To what can this be compared? Bonuses to the Washington Nationals for their stellar 2008 season when they lost 102 games? Bonus money for quarterbacks for each interception they throw? Why are we rewarding failure with the tax dollars of the successful?

Congress gets automatic pay increases for bad performance on just about everything. And Congress helped get us into this financial mess. They are currently spending more money we don’t have, claiming it will get us out. Right. And the way to solve our problem with too many ethical failures in government is to elect and appoint more of the ethically challenged.

At least Treasury Secretary Timothy Geithner managed to persuade AIG to cut in half the $9.6 million slated for the top 50 executives and tie the rest to performance.


Imagine that: To be paid for performance and not incompetence, malfeasance and misfeasance.

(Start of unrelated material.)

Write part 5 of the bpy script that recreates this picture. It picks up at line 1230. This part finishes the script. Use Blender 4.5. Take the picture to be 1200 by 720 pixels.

If such a standard were applied, not only to AIG, but to, say, Congress and politicians generally, we might not be in the mess we are in.

The line I like best is that if these guys don’t get their bonuses, AIG and other companies that play this game with our money might not be able to retain their top talent. Well, excuse me, if this is top talent, I vote for trying bottom talent for a while.

Some people want merit pay for teachers. If that’s a good idea, why not merit pay for corporate heads and politicians? If they don’t perform, they don’t get paid. If I were that incompetent, I wouldn’t get a bailout and bonuses to boot. I’d get shown the door.